Data excerpt »

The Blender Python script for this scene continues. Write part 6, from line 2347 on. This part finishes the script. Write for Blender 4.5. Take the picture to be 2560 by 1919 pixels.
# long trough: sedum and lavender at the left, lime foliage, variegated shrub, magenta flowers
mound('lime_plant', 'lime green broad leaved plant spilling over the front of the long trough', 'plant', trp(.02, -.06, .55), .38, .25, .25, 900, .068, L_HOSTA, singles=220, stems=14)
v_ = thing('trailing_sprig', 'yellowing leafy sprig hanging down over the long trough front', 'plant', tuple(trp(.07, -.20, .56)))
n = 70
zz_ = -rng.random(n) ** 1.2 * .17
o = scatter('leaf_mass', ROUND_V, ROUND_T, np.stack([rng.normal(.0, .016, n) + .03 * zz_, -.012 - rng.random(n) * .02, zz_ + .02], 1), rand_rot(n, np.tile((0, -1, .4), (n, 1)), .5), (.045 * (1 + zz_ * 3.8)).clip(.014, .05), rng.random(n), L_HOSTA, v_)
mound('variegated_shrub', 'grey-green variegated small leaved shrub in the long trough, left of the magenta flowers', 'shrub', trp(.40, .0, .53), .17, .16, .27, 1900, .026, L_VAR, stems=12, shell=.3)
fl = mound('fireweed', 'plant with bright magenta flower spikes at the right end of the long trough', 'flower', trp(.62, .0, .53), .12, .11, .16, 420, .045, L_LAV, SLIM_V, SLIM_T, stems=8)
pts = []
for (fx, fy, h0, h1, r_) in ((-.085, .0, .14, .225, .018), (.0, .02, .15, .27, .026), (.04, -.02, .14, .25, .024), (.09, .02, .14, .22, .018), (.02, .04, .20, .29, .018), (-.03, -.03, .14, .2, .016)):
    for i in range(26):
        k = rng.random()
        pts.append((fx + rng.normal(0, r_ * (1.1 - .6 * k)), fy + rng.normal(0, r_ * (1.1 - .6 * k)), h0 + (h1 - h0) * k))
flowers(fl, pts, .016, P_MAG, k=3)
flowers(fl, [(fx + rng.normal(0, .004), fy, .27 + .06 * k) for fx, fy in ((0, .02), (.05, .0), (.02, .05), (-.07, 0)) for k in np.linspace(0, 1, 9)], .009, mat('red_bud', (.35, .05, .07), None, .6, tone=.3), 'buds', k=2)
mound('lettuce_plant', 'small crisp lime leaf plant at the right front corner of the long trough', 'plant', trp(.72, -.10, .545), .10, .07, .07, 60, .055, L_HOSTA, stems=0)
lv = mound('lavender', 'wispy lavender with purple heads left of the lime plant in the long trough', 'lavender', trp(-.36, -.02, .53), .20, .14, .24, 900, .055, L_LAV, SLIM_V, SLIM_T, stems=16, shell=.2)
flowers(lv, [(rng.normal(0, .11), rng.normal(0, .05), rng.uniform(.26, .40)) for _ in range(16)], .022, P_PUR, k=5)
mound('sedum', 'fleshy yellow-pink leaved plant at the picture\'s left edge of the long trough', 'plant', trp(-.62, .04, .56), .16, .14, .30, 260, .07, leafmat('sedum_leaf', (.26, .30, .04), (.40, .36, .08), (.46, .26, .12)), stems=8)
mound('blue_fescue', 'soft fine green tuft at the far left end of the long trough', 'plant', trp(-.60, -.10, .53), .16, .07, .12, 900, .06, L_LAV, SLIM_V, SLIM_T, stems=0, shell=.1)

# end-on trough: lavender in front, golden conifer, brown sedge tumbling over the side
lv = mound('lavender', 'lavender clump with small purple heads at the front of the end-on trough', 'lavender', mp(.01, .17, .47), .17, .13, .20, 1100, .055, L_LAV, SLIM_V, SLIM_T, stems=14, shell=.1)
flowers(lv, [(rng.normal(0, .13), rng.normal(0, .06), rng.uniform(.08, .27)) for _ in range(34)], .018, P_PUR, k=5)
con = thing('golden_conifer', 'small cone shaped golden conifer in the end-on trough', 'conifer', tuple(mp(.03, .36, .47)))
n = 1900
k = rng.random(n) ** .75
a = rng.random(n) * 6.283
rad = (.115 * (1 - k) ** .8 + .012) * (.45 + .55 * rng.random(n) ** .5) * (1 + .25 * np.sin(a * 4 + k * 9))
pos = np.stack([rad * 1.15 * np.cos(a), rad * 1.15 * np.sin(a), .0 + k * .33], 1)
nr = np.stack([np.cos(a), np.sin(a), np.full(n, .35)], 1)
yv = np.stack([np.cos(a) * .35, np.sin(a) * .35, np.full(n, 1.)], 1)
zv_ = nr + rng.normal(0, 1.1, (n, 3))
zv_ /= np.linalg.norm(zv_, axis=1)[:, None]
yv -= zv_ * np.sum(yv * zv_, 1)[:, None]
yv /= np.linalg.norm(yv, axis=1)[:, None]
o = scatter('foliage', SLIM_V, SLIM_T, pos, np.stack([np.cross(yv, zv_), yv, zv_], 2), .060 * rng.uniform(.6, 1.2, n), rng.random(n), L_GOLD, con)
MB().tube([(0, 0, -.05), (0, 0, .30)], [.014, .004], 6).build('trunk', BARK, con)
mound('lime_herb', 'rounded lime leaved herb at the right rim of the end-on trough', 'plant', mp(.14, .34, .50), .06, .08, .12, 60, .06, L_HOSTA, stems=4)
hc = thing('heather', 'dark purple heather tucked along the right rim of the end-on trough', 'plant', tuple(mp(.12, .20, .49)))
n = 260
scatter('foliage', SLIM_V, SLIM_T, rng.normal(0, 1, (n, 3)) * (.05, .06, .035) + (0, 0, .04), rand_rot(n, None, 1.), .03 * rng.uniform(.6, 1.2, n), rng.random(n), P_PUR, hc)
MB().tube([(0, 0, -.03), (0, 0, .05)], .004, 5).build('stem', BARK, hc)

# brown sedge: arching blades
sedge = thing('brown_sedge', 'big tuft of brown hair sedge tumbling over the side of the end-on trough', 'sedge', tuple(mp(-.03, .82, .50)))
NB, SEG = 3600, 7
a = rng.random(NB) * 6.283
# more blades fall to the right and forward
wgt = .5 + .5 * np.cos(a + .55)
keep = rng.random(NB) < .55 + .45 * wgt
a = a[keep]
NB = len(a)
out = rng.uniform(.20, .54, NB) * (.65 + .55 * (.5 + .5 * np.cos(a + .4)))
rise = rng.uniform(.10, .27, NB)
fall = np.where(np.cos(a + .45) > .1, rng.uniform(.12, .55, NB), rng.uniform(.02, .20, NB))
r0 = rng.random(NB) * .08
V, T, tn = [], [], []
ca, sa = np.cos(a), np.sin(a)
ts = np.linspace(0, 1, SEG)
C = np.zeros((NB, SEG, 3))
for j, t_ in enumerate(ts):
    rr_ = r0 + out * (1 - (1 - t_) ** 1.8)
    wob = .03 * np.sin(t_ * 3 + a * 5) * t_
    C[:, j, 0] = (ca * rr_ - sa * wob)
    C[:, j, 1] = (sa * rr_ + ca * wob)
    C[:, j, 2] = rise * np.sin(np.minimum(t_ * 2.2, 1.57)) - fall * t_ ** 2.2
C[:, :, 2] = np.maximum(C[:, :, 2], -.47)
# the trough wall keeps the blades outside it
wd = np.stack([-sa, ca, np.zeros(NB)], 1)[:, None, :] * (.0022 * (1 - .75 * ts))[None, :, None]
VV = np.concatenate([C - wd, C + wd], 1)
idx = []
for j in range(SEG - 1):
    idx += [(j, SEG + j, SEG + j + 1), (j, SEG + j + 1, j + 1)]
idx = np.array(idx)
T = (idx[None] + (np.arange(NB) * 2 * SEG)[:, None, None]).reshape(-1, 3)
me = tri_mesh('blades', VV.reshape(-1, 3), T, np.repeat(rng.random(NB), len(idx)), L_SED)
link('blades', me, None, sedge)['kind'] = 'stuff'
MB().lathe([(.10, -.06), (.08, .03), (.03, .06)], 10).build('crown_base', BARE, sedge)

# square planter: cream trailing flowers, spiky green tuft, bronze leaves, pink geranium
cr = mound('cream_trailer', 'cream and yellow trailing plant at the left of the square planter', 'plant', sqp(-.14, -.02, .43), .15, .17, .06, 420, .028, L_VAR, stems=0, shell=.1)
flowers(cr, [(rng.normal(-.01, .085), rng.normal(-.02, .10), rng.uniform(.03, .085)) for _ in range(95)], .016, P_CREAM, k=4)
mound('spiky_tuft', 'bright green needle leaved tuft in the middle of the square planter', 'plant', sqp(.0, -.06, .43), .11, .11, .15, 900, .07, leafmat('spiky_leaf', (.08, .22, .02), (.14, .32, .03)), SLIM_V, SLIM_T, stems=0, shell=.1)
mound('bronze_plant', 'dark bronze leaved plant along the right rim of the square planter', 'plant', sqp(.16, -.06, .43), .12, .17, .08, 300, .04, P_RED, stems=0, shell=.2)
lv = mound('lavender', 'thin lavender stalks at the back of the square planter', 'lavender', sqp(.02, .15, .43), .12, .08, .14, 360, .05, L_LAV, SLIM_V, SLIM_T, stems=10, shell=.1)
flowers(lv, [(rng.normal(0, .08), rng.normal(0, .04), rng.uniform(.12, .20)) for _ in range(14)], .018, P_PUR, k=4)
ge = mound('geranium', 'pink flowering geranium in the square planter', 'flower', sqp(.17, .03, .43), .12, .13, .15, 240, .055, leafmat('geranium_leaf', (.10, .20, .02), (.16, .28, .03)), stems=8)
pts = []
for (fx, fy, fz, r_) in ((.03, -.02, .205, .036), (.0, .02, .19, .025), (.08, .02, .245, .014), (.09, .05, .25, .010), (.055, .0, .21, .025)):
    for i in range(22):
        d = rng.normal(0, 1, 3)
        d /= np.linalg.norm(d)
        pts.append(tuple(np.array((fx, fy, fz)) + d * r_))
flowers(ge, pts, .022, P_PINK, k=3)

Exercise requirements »
Only lines with "picture" are wanted here; list each of them.

Task answer »
The Blender Python script for this scene continues. Write part 6, from line 2347 on. This part finishes the script. Write for Blender 4.5. Take the picture to be 2560 by 1919 pixels.
mound('sedum', 'fleshy yellow-pink leaved plant at the picture\'s left edge of the long trough', 'plant', trp(-.62, .04, .56), .16, .14, .30, 260, .07, leafmat('sedum_leaf', (.26, .30, .04), (.40, .36, .08), (.46, .26, .12)), stems=8)